▶ _Exercise directions_: Send back all the data below, exactly as given.
::::::::
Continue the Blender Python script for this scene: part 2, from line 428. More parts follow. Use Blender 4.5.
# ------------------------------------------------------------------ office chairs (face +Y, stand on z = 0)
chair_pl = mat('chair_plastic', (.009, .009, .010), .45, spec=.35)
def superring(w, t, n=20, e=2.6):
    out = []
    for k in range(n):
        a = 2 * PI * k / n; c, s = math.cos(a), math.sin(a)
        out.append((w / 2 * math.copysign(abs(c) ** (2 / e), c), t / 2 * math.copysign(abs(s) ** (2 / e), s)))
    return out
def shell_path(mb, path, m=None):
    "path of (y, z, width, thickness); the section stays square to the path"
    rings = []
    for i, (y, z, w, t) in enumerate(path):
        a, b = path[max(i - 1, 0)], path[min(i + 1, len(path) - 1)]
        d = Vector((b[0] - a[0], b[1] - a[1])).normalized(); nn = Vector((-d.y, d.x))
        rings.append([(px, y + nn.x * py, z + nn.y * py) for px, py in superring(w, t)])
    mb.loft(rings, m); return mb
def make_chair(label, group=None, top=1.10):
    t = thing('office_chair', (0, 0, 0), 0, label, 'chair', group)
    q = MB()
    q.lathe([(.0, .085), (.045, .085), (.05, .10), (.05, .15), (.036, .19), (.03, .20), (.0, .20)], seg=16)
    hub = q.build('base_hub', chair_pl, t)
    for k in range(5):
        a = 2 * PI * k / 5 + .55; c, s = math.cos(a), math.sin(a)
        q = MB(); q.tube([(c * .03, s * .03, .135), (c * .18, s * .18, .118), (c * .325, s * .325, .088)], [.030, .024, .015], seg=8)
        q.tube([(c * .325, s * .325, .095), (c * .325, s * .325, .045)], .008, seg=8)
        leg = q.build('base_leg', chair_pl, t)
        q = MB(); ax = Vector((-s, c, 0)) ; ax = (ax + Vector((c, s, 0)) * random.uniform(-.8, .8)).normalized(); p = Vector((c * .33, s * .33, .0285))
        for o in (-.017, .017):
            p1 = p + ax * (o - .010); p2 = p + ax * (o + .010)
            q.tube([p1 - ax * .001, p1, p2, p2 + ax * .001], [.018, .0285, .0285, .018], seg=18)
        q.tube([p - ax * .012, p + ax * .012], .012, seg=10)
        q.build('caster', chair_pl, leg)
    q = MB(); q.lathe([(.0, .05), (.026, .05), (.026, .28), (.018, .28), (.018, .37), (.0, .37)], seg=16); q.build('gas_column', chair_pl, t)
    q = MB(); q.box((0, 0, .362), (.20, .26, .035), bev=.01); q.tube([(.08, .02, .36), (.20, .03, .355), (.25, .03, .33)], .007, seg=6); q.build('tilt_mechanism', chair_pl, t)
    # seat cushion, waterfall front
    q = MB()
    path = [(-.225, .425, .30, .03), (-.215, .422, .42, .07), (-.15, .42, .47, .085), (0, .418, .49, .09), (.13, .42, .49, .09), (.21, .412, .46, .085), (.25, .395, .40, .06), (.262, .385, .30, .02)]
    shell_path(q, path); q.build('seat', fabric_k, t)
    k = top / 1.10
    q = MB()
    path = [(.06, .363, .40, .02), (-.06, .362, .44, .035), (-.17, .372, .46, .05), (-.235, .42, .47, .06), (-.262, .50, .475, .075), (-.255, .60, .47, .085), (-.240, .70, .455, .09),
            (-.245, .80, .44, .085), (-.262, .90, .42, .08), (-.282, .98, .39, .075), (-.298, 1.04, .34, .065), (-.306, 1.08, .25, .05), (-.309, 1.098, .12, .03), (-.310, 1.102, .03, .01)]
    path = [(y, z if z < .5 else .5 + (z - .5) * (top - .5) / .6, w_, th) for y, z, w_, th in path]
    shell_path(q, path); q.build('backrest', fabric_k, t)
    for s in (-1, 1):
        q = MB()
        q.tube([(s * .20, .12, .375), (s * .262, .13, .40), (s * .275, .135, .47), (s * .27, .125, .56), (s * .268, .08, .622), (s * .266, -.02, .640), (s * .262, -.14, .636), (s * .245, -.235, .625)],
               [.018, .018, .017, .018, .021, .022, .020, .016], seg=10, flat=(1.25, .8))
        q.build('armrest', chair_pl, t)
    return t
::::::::
▶ _Task solution_:
Continue the Blender Python script for this scene: part 2, from line 428. More parts follow. Use Blender 4.5.
# ------------------------------------------------------------------ office chairs (face +Y, stand on z = 0)
chair_pl = mat('chair_plastic', (.009, .009, .010), .45, spec=.35)
def superring(w, t, n=20, e=2.6):
    out = []
    for k in range(n):
        a = 2 * PI * k / n; c, s = math.cos(a), math.sin(a)
        out.append((w / 2 * math.copysign(abs(c) ** (2 / e), c), t / 2 * math.copysign(abs(s) ** (2 / e), s)))
    return out
def shell_path(mb, path, m=None):
    "path of (y, z, width, thickness); the section stays square to the path"
    rings = []
    for i, (y, z, w, t) in enumerate(path):
        a, b = path[max(i - 1, 0)], path[min(i + 1, len(path) - 1)]
        d = Vector((b[0] - a[0], b[1] - a[1])).normalized(); nn = Vector((-d.y, d.x))
        rings.append([(px, y + nn.x * py, z + nn.y * py) for px, py in superring(w, t)])
    mb.loft(rings, m); return mb
def make_chair(label, group=None, top=1.10):
    t = thing('office_chair', (0, 0, 0), 0, label, 'chair', group)
    q = MB()
    q.lathe([(.0, .085), (.045, .085), (.05, .10), (.05, .15), (.036, .19), (.03, .20), (.0, .20)], seg=16)
    hub = q.build('base_hub', chair_pl, t)
    for k in range(5):
        a = 2 * PI * k / 5 + .55; c, s = math.cos(a), math.sin(a)
        q = MB(); q.tube([(c * .03, s * .03, .135), (c * .18, s * .18, .118), (c * .325, s * .325, .088)], [.030, .024, .015], seg=8)
        q.tube([(c * .325, s * .325, .095), (c * .325, s * .325, .045)], .008, seg=8)
        leg = q.build('base_leg', chair_pl, t)
        q = MB(); ax = Vector((-s, c, 0)) ; ax = (ax + Vector((c, s, 0)) * random.uniform(-.8, .8)).normalized(); p = Vector((c * .33, s * .33, .0285))
        for o in (-.017, .017):
            p1 = p + ax * (o - .010); p2 = p + ax * (o + .010)
            q.tube([p1 - ax * .001, p1, p2, p2 + ax * .001], [.018, .0285, .0285, .018], seg=18)
        q.tube([p - ax * .012, p + ax * .012], .012, seg=10)
        q.build('caster', chair_pl, leg)
    q = MB(); q.lathe([(.0, .05), (.026, .05), (.026, .28), (.018, .28), (.018, .37), (.0, .37)], seg=16); q.build('gas_column', chair_pl, t)
    q = MB(); q.box((0, 0, .362), (.20, .26, .035), bev=.01); q.tube([(.08, .02, .36), (.20, .03, .355), (.25, .03, .33)], .007, seg=6); q.build('tilt_mechanism', chair_pl, t)
    # seat cushion, waterfall front
    q = MB()
    path = [(-.225, .425, .30, .03), (-.215, .422, .42, .07), (-.15, .42, .47, .085), (0, .418, .49, .09), (.13, .42, .49, .09), (.21, .412, .46, .085), (.25, .395, .40, .06), (.262, .385, .30, .02)]
    shell_path(q, path); q.build('seat', fabric_k, t)
    k = top / 1.10
    q = MB()
    path = [(.06, .363, .40, .02), (-.06, .362, .44, .035), (-.17, .372, .46, .05), (-.235, .42, .47, .06), (-.262, .50, .475, .075), (-.255, .60, .47, .085), (-.240, .70, .455, .09),
            (-.245, .80, .44, .085), (-.262, .90, .42, .08), (-.282, .98, .39, .075), (-.298, 1.04, .34, .065), (-.306, 1.08, .25, .05), (-.309, 1.098, .12, .03), (-.310, 1.102, .03, .01)]
    path = [(y, z if z < .5 else .5 + (z - .5) * (top - .5) / .6, w_, th) for y, z, w_, th in path]
    shell_path(q, path); q.build('backrest', fabric_k, t)
    for s in (-1, 1):
        q = MB()
        q.tube([(s * .20, .12, .375), (s * .262, .13, .40), (s * .275, .135, .47), (s * .27, .125, .56), (s * .268, .08, .622), (s * .266, -.02, .640), (s * .262, -.14, .636), (s * .245, -.235, .625)],
               [.018, .018, .017, .018, .021, .022, .020, .016], seg=10, flat=(1.25, .8))
        q.build('armrest', chair_pl, t)
    return t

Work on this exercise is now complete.